AMARCORD
Se ci passi fai un viaggio indietro nel tempo: Palermo ai tempi (d'oro) del Cantiere navale
Un tuffo nella città degli anni Sessanta. Quando al Cantiere Navale lavoravano più di 3mila operai e c'erano la mensa (oggi abbandonata) e il campetto di calcio
L'ex mensa del Cantiere Navale di Palermo (foto di Toni Gagliano)
Appena passata piazza Acquasanta e imboccata la via Gulì, un suono lancinante trapassò le nostre teste da orecchio a orecchio: "Eeeeeeeeeeeeeeeeeeeeeeeeeeeeeeeeeeeeeeeeeeeeeee!!!". Mio padre subito imprecò: «Porca miseria, mezzogiorno è! Me lo sono scordato! Min……..aaa!!!»
«Che c’è, Papà, che è successo?», chiesi io quasi impaurito da quel suono insistente e fastidioso, nonché dalle parole di mio padre.
«Non ci ho pensato - rispose lui -, è mezzogiorno e adesso vedi che succede…».

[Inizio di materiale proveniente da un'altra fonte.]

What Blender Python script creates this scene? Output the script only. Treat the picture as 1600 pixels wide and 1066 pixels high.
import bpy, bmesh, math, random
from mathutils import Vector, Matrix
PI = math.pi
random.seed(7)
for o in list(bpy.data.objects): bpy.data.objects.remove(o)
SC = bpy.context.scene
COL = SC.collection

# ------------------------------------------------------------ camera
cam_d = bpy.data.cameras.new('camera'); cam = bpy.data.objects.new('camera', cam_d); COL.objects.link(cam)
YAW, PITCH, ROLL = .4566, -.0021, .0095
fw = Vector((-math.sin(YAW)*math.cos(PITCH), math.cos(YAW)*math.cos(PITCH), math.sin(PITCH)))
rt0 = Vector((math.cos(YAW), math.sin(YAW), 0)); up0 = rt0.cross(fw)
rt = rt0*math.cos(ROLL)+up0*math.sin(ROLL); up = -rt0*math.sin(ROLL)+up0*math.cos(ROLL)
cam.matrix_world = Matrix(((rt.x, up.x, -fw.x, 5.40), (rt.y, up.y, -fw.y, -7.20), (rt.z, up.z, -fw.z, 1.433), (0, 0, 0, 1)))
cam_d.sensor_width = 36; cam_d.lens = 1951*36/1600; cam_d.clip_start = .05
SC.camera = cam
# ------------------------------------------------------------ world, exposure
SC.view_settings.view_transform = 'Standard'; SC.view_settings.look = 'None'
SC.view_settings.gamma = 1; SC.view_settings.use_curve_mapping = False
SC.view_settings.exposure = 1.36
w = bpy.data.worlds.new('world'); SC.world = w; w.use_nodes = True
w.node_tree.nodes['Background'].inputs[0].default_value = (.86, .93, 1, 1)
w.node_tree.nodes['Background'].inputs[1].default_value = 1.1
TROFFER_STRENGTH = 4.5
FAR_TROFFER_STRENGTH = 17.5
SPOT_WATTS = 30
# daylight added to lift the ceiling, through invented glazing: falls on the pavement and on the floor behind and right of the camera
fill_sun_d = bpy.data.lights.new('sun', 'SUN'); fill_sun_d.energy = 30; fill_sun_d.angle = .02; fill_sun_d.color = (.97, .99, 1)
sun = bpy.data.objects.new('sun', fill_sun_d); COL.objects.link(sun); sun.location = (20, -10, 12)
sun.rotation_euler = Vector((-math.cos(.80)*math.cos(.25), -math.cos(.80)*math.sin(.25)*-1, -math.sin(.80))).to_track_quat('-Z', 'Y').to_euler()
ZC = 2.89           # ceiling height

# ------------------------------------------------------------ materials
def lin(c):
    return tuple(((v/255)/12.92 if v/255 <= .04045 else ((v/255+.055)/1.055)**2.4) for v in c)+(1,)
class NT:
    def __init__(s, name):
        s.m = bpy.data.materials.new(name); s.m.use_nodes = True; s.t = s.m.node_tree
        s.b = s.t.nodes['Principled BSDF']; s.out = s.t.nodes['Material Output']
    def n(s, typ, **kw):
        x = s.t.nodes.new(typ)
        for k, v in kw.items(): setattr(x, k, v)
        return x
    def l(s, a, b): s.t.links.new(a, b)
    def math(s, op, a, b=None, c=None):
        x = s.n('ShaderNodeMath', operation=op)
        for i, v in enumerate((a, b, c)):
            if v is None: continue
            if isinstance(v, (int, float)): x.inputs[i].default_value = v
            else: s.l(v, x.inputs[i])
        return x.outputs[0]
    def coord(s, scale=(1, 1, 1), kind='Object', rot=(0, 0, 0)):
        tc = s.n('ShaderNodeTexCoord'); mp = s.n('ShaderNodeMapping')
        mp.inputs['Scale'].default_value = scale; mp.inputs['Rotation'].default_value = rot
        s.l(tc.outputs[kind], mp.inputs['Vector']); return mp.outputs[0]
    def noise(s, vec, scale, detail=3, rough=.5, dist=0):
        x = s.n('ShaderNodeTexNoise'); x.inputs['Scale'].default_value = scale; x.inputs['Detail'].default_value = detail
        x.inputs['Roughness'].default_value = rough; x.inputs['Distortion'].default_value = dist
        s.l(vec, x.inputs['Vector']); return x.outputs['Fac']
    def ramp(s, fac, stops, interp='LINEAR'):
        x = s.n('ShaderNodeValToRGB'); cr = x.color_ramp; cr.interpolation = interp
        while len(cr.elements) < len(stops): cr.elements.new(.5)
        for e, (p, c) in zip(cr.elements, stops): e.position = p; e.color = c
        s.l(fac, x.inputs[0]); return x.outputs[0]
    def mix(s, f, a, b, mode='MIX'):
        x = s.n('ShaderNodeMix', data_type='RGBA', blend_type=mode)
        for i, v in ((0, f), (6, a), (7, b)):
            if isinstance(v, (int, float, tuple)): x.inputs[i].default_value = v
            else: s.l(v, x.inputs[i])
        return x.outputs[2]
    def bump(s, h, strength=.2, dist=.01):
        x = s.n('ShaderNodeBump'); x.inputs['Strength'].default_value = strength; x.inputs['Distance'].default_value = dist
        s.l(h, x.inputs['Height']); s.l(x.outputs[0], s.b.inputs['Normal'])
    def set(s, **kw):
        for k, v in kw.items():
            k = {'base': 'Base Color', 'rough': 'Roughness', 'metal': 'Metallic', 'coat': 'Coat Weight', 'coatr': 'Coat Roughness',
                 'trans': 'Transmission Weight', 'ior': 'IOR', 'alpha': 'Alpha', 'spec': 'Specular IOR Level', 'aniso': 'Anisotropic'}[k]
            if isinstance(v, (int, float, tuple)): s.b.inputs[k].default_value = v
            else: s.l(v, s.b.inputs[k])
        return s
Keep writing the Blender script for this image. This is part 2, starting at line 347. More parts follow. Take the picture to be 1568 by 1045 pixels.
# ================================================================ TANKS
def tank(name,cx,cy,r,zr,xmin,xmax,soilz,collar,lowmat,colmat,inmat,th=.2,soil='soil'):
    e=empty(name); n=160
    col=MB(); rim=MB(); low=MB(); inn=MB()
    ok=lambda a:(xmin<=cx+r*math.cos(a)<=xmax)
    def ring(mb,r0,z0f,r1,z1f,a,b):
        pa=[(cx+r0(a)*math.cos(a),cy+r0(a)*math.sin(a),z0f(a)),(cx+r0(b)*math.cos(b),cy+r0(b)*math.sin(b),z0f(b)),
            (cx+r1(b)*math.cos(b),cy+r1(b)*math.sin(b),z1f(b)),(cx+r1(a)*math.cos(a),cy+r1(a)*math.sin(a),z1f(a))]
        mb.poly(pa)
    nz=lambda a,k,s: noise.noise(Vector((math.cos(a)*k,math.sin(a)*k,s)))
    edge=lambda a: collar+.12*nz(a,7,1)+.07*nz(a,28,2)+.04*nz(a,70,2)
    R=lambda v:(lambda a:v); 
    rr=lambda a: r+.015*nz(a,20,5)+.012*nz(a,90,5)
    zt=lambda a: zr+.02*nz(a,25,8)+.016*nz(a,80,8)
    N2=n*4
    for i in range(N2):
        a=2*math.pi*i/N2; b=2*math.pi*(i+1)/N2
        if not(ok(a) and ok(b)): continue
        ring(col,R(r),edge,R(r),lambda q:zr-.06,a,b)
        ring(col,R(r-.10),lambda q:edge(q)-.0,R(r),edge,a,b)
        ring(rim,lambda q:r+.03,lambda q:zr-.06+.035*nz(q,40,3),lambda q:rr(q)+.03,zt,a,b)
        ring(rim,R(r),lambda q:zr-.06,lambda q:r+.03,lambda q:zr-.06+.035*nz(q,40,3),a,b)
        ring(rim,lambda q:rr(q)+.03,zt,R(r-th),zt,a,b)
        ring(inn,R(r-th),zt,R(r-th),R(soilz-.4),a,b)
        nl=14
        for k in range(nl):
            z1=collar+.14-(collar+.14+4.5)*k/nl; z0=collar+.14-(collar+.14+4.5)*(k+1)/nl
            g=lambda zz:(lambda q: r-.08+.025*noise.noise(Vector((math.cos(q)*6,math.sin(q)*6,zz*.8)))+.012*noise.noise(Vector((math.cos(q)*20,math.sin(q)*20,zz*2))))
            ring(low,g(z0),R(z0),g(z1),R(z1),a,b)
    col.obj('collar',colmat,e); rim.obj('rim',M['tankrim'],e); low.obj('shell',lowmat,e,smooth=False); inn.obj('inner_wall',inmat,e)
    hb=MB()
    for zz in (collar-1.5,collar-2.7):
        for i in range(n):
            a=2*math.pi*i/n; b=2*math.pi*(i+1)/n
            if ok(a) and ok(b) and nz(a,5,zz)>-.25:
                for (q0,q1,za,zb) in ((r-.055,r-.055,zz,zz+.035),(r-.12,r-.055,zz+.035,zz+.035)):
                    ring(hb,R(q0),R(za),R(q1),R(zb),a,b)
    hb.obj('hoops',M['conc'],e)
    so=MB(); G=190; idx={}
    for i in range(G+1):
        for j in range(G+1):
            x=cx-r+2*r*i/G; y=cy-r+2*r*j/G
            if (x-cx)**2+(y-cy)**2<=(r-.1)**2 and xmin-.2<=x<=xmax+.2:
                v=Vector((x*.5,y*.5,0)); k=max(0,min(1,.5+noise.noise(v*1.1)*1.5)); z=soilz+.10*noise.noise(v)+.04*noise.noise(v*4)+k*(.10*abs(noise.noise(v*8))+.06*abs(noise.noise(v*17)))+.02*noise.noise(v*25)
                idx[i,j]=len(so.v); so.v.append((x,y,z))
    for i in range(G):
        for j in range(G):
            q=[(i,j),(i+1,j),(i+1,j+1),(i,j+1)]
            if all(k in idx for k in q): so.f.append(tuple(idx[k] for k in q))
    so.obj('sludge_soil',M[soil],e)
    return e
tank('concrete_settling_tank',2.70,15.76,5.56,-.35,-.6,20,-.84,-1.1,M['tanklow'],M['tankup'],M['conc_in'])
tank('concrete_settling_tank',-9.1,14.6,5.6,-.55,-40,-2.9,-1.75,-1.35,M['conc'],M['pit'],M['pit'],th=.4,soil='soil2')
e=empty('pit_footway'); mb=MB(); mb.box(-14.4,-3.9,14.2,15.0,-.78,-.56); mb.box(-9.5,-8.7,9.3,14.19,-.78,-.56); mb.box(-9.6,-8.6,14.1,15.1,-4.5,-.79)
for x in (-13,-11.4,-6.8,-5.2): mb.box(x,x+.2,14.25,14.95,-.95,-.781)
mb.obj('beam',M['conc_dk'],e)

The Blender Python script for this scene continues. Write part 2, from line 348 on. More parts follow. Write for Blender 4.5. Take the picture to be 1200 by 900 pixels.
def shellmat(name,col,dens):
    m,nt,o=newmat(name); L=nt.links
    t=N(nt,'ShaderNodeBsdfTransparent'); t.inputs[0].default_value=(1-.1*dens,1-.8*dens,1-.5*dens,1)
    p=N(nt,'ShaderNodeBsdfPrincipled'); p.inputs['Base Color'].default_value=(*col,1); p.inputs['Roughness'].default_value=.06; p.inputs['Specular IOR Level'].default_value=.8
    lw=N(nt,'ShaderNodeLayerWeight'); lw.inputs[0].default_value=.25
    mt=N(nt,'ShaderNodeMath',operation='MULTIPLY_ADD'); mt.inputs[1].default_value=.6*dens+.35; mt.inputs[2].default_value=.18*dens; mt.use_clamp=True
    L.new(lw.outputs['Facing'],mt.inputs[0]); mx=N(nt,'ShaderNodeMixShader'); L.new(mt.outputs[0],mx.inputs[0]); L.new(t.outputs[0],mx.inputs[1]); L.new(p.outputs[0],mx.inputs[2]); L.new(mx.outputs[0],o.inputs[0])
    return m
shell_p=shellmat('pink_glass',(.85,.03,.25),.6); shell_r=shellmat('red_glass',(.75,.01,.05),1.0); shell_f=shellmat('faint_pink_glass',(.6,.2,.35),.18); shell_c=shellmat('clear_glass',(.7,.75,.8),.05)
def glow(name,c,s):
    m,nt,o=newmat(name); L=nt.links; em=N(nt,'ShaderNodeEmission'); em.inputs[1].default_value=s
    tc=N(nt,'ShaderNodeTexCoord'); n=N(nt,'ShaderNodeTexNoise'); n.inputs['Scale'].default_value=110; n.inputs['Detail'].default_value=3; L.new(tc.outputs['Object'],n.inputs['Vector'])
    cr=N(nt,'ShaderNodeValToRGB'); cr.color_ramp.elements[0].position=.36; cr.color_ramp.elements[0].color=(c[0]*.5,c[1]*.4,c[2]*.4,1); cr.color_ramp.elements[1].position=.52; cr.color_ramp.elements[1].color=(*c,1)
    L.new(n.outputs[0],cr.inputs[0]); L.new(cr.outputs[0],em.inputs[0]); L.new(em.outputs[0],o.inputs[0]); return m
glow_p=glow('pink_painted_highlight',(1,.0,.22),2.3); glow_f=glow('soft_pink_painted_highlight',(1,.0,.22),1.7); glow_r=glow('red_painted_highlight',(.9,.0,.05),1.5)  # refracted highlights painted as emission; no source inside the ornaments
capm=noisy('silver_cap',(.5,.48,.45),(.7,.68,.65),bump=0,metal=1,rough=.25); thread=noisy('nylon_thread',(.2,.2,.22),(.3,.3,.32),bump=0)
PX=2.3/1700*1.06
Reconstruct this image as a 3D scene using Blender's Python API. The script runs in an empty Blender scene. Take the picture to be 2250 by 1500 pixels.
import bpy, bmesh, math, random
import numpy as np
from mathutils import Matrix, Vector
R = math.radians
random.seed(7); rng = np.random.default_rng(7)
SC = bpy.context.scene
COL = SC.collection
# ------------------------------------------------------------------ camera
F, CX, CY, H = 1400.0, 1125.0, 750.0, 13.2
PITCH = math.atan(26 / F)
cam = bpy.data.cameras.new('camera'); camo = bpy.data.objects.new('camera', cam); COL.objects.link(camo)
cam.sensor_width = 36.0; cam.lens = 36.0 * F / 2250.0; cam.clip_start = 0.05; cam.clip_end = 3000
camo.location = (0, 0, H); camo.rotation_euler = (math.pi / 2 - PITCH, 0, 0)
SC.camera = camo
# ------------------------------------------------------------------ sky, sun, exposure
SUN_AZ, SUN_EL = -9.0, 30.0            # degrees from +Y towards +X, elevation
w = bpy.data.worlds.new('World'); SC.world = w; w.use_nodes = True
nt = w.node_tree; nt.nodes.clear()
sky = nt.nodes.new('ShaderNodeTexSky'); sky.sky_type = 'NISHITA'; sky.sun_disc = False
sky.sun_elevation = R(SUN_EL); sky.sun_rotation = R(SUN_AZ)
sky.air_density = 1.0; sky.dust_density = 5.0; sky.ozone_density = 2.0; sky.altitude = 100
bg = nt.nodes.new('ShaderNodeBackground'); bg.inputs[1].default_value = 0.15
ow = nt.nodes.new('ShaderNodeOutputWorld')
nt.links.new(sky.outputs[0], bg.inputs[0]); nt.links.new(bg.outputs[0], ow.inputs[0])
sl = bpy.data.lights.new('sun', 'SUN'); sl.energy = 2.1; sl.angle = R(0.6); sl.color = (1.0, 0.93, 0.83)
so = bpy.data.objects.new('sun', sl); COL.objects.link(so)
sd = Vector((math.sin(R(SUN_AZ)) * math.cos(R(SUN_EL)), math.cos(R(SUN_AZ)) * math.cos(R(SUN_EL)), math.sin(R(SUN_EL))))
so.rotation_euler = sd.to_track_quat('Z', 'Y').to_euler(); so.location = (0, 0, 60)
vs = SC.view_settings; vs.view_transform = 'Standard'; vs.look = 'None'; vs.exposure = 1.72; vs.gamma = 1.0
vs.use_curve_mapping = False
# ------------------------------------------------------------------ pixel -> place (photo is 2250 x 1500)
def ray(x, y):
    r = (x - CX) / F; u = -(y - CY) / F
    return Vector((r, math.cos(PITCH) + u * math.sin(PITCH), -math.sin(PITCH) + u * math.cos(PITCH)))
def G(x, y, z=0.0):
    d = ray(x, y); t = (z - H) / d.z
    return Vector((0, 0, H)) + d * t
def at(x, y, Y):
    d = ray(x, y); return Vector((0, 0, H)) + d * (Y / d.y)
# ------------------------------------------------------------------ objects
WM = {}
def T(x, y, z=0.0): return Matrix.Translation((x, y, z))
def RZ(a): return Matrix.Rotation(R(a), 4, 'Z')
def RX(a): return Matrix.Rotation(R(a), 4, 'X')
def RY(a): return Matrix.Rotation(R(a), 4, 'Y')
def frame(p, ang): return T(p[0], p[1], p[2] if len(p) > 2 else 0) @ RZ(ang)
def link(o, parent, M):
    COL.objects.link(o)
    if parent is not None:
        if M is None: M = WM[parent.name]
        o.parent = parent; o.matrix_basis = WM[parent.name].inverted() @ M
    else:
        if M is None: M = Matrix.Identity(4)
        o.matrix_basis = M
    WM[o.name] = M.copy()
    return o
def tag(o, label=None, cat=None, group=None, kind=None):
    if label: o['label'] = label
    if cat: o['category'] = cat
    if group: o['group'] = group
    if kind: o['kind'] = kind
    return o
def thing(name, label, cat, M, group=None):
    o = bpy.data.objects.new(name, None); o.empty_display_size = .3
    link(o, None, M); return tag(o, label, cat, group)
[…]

Un fiume umano in piena circondò la nostra auto ferma sulla via. Sembrava di essere in balìa di una corrente impetuosa… Sì, eravamo ben fermi, per carità, ma, credetemi, tutta quella gente che ci passava da lato a lato ci dava l’impressione che venissimo spostati con l’auto!
La tanto agognata meta di quei famelici esseri umani era la mensa situata proprio di fronte alla Manifattura Tabacchi, all’angolo con la via Simone Gulì e la via Giordano Calcedonio (dove c’è il campo di calcio del Cantiere Navale).
Consideriamo che al quel tempo, fine anni ’60 e inizio ’70, al Cantiere Navale lavoravano almeno tremila operai e potete così immaginare quante persone in quel momento stavano attraversando la strada. Bei tempi per il mondo del lavoro palermitano!
Ma torniamo a noi. Restammo fermi dieci minuti belli e buoni, appena il flusso di persone scemò un poco, mio padre mise in moto l’auto e riprendemmo il cammino dirigendoci per via dei Cantieri verso il cavalcavia del mercato ortofrutticolo.
«Ora che lo sai - mi disse mio padre -, cerca di evitare di transitare di qua a quest’ora, hai visto che significa, significa che si resta bloccati e se capita che hai premura sei fottuto!»
«Scusa, papà, ma non avresti potuto suonare il clacson per chiedere di passare?», gli chiesi innocentemente.
«Seeee, vabbéééé! – rispose ridendo mio padre – Ma tu hai idea di quanti pugni sui cofani e sugli sportelli avremmo preso? Avrebbero cambiato i connotati della macchina!». E rideva ancora!
E voi cosa pensate, cari amici, non credete che ogni volta che passo dal quel luogo, ormai abbandonato e in rovina, io non pensi a questo bell’episodio vissuto col mio compianto papà?